TASK TO CARRY OUT: Output exactly, and only, the lines from the line containing "Model this scene" through the line containing "bg.inputs[1].default_value = 2.2", both included.

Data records
────────
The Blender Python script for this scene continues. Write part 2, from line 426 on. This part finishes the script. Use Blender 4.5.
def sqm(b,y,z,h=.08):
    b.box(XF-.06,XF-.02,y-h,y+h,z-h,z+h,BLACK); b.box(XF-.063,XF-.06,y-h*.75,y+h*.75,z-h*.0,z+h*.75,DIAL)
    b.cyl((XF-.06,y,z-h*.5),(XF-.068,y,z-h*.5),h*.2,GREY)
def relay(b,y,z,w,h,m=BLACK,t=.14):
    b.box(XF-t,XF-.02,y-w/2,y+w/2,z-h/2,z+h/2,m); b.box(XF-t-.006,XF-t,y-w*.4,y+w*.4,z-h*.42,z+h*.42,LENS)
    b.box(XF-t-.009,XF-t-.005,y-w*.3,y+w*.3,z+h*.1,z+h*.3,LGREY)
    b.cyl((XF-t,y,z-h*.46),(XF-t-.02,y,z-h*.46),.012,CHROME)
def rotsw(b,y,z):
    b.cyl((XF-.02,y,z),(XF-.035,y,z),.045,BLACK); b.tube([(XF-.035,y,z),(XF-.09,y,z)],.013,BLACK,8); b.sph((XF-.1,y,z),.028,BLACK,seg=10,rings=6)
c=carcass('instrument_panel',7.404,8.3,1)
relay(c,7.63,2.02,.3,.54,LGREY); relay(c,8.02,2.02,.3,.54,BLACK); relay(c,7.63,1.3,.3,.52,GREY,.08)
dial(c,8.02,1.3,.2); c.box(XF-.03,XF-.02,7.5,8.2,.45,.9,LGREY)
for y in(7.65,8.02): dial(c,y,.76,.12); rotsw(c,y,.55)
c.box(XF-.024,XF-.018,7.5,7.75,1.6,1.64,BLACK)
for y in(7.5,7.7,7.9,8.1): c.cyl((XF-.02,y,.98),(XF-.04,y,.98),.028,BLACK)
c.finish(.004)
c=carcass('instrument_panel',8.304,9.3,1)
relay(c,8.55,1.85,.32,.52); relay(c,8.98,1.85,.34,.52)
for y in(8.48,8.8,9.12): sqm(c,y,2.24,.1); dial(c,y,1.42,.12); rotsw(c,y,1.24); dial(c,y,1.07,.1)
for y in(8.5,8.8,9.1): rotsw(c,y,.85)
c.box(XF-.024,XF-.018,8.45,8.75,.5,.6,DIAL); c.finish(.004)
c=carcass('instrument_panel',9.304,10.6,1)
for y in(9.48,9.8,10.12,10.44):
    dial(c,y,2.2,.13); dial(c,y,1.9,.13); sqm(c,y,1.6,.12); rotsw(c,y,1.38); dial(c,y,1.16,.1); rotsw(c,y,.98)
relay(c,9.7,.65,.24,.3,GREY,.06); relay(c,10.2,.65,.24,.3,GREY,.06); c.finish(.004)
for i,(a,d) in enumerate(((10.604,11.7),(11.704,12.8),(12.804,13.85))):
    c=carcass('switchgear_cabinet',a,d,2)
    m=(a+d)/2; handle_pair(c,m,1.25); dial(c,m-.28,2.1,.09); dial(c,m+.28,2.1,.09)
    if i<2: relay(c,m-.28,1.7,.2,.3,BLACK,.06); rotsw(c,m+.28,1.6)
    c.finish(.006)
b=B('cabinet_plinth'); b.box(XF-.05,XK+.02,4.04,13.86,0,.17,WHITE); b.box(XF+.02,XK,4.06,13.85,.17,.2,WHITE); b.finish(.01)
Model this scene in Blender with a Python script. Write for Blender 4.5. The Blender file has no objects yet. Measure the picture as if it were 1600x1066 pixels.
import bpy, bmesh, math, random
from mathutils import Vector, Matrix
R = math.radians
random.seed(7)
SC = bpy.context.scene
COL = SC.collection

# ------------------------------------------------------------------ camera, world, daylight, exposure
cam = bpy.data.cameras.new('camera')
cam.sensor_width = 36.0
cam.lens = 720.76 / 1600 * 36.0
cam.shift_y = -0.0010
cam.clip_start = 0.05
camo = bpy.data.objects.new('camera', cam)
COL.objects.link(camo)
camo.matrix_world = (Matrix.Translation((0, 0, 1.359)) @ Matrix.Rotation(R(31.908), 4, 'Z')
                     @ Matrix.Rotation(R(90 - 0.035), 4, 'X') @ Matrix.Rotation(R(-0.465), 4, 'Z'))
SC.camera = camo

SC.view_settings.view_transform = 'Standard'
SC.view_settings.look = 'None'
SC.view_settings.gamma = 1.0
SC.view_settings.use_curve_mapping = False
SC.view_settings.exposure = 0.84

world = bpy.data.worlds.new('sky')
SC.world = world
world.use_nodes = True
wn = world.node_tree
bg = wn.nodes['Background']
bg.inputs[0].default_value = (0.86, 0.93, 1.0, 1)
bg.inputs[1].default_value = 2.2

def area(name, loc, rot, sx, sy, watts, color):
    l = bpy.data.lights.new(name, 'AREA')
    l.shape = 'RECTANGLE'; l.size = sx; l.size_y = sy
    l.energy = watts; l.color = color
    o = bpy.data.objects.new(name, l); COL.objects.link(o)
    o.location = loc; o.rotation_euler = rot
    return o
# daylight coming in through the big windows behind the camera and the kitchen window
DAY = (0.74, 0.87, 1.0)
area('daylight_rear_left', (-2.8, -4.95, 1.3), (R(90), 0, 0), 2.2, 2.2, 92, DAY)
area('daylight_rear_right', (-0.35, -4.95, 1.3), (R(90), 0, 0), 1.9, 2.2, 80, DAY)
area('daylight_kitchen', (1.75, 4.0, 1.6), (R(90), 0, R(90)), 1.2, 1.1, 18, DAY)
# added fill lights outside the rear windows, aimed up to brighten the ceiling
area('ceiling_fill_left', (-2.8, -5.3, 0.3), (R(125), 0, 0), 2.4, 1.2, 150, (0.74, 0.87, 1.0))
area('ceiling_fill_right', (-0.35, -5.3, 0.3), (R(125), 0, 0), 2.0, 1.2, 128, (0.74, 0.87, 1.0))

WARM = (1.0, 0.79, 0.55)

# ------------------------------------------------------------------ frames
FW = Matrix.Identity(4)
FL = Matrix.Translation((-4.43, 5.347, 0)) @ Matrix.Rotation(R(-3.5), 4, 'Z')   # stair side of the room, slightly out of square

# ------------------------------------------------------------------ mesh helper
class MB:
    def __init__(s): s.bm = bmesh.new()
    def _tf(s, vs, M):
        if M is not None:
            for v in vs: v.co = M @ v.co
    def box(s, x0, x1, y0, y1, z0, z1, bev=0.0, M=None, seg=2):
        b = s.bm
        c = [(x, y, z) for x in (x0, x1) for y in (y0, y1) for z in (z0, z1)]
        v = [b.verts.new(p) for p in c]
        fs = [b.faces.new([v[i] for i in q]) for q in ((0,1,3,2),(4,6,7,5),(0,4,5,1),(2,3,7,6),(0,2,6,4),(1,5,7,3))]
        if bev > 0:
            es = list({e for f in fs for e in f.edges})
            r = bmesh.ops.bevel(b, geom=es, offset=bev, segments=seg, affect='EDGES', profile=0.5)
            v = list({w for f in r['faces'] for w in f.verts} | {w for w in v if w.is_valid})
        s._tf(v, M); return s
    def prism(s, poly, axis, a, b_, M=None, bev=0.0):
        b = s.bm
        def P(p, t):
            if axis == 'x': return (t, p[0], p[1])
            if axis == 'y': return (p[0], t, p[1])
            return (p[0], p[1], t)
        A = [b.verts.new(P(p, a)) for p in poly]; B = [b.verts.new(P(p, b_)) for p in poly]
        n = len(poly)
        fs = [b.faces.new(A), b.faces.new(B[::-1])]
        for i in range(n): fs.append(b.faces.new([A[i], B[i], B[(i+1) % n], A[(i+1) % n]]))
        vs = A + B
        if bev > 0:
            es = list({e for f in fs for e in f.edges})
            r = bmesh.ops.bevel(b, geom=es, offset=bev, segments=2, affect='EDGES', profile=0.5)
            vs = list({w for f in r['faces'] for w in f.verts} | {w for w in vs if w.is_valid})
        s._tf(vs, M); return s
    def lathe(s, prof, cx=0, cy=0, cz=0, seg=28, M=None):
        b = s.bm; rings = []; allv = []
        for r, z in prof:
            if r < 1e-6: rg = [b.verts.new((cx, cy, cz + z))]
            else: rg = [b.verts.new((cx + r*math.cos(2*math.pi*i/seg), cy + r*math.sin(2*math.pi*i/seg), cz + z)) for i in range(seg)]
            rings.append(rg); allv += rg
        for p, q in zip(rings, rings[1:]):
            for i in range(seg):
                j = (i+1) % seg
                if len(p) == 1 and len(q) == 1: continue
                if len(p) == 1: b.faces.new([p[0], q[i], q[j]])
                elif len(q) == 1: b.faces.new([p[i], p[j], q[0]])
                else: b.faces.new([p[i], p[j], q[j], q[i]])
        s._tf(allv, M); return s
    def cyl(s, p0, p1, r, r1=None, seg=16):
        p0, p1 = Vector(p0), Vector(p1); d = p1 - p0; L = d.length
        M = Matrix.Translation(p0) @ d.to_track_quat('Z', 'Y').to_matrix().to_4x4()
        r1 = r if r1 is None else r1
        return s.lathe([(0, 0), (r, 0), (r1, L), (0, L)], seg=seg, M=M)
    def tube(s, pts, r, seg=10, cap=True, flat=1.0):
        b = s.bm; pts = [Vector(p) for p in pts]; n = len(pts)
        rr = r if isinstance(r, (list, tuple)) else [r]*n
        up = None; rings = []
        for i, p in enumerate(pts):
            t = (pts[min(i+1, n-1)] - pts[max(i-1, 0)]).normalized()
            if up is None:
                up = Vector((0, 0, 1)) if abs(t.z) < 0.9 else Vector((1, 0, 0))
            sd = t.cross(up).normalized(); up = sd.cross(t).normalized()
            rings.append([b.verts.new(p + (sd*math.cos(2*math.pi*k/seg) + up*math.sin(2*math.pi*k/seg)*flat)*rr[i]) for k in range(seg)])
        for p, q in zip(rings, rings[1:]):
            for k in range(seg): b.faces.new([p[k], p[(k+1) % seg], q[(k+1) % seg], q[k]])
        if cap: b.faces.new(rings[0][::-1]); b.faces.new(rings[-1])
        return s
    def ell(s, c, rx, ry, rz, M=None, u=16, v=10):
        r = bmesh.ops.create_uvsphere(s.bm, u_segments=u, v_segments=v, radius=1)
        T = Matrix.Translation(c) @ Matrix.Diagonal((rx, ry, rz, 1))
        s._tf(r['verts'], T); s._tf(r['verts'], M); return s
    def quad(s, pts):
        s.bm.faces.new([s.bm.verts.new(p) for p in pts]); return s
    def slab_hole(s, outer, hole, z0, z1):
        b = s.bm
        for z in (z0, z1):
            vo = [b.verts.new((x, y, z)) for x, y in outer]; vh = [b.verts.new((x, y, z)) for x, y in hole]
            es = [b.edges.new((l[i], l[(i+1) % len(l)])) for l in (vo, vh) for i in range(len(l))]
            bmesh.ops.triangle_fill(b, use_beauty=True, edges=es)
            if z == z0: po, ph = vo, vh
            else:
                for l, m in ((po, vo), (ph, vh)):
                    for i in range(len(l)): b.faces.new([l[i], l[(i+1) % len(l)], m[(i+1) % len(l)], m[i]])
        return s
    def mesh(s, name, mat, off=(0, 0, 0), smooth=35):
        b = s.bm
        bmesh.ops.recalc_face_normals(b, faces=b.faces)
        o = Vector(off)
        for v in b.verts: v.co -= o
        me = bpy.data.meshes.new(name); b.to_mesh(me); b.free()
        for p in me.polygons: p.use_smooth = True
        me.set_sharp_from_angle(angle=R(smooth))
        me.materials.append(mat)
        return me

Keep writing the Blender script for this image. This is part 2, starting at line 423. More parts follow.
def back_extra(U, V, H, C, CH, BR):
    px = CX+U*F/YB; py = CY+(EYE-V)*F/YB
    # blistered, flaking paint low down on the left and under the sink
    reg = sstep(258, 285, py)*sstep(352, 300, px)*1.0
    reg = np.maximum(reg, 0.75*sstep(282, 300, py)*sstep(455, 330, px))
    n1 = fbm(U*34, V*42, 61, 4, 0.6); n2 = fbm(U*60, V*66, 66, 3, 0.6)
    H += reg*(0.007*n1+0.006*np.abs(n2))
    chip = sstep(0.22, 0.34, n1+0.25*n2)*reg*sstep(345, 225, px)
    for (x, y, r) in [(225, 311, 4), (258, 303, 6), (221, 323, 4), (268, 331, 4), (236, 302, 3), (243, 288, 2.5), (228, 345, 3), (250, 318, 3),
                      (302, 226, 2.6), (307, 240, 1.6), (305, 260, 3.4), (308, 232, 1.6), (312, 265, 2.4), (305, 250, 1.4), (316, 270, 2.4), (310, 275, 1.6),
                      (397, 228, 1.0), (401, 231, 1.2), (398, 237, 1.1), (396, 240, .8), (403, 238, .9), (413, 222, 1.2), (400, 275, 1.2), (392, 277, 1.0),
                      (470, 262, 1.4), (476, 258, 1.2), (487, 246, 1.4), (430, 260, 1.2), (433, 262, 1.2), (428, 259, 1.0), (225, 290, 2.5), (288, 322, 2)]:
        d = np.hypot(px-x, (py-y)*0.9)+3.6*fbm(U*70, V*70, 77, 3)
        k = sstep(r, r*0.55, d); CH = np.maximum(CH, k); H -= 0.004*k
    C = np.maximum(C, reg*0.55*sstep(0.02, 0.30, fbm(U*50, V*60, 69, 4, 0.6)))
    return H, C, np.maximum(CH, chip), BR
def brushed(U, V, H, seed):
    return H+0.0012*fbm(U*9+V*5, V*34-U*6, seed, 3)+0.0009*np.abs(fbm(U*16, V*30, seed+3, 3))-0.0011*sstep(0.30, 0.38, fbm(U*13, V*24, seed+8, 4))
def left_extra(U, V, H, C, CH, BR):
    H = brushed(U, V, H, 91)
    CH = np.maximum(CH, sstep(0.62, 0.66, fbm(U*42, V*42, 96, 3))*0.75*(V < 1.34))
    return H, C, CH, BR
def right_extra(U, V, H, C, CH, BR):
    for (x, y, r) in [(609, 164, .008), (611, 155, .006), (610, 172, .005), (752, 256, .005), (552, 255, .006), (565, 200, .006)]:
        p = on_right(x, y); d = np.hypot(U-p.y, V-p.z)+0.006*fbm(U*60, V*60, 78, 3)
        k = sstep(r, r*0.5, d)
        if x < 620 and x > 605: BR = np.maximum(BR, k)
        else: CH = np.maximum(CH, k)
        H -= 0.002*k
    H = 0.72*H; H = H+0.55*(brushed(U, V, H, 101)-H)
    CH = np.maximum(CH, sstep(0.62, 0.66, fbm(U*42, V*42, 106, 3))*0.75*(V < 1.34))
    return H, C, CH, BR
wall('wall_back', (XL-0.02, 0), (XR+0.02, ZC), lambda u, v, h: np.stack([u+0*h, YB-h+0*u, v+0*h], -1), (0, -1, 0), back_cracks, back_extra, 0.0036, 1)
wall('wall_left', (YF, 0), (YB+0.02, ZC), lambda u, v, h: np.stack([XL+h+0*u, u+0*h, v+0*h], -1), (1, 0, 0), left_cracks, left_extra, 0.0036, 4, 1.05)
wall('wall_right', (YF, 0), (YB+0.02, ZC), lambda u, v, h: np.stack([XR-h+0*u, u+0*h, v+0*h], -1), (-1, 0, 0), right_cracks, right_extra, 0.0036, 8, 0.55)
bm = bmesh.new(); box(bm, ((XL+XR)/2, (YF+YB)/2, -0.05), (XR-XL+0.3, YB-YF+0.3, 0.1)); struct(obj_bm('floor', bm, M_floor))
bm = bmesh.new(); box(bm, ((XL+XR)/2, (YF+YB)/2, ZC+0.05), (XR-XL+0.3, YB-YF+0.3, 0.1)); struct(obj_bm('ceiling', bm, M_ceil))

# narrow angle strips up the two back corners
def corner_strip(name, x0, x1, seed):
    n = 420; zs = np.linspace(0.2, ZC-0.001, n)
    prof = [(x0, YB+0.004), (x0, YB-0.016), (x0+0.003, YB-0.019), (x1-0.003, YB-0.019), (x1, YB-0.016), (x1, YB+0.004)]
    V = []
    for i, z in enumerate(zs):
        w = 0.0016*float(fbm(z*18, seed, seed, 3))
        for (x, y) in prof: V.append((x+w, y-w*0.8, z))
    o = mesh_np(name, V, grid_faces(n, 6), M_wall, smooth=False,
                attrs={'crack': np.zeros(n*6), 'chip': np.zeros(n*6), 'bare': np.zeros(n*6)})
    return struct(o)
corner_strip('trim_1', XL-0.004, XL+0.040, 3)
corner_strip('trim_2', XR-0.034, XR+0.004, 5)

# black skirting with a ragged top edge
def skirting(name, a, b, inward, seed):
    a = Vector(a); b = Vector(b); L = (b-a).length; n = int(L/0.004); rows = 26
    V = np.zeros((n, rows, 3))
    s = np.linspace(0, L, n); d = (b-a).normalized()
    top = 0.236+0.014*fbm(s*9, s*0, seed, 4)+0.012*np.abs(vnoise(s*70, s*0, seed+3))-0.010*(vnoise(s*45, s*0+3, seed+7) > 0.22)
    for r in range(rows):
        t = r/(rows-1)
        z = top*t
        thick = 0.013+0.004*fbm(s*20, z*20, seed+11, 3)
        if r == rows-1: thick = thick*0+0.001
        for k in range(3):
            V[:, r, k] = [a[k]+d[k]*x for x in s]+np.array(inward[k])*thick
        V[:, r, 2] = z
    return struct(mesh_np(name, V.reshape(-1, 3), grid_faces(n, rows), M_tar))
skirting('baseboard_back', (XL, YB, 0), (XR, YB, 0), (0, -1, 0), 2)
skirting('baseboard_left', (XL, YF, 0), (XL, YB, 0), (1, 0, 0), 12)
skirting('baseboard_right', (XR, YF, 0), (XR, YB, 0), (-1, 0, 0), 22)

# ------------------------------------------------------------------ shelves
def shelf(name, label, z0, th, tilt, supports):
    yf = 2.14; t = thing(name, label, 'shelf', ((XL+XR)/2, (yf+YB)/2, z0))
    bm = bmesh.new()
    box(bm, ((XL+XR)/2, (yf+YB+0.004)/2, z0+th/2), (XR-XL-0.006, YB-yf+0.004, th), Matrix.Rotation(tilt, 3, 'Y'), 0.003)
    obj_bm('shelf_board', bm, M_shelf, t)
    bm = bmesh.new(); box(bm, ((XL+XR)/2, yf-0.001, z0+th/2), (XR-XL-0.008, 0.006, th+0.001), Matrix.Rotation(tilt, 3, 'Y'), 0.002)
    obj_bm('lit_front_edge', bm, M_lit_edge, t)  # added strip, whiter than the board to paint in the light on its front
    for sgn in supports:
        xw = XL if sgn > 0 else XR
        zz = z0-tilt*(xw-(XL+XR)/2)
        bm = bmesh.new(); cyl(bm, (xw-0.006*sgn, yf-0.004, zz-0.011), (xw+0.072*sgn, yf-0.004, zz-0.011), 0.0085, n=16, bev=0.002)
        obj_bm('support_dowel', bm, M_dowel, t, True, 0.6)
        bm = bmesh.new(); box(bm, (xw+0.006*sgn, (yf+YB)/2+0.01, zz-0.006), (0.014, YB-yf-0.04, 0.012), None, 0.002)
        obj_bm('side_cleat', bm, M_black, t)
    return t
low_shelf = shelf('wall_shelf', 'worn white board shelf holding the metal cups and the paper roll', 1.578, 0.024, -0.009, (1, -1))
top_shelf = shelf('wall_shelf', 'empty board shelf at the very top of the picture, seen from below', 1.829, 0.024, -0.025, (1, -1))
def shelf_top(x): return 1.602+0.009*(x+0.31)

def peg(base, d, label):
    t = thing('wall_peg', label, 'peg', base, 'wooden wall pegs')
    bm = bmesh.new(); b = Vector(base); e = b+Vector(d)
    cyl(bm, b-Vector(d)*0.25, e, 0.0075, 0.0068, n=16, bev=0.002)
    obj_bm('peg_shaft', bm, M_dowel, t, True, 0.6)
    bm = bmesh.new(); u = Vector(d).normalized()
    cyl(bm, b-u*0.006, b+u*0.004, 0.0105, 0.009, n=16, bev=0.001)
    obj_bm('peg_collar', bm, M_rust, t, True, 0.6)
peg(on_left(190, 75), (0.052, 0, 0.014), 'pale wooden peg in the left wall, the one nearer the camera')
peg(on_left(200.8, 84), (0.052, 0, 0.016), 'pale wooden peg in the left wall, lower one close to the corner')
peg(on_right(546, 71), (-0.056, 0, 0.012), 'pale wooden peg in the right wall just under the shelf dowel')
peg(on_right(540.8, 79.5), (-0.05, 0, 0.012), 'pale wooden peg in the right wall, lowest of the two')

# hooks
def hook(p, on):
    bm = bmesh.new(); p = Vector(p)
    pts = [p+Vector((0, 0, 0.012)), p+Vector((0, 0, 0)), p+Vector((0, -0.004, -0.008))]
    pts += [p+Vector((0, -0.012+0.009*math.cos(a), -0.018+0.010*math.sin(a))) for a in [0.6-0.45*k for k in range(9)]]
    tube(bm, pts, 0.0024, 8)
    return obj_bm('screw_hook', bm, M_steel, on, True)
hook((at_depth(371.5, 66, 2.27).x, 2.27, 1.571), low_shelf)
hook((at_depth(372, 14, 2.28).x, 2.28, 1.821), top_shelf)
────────
EXPECTED ANSWER:
Model this scene in Blender with a Python script. Write for Blender 4.5. The Blender file has no objects yet. Measure the picture as if it were 1600x1066 pixels.
import bpy, bmesh, math, random
from mathutils import Vector, Matrix
R = math.radians
random.seed(7)
SC = bpy.context.scene
COL = SC.collection

# ------------------------------------------------------------------ camera, world, daylight, exposure
cam = bpy.data.cameras.new('camera')
cam.sensor_width = 36.0
cam.lens = 720.76 / 1600 * 36.0
cam.shift_y = -0.0010
cam.clip_start = 0.05
camo = bpy.data.objects.new('camera', cam)
COL.objects.link(camo)
camo.matrix_world = (Matrix.Translation((0, 0, 1.359)) @ Matrix.Rotation(R(31.908), 4, 'Z')
                     @ Matrix.Rotation(R(90 - 0.035), 4, 'X') @ Matrix.Rotation(R(-0.465), 4, 'Z'))
SC.camera = camo

SC.view_settings.view_transform = 'Standard'
SC.view_settings.look = 'None'
SC.view_settings.gamma = 1.0
SC.view_settings.use_curve_mapping = False
SC.view_settings.exposure = 0.84

world = bpy.data.worlds.new('sky')
SC.world = world
world.use_nodes = True
wn = world.node_tree
bg = wn.nodes['Background']
bg.inputs[0].default_value = (0.86, 0.93, 1.0, 1)
bg.inputs[1].default_value = 2.2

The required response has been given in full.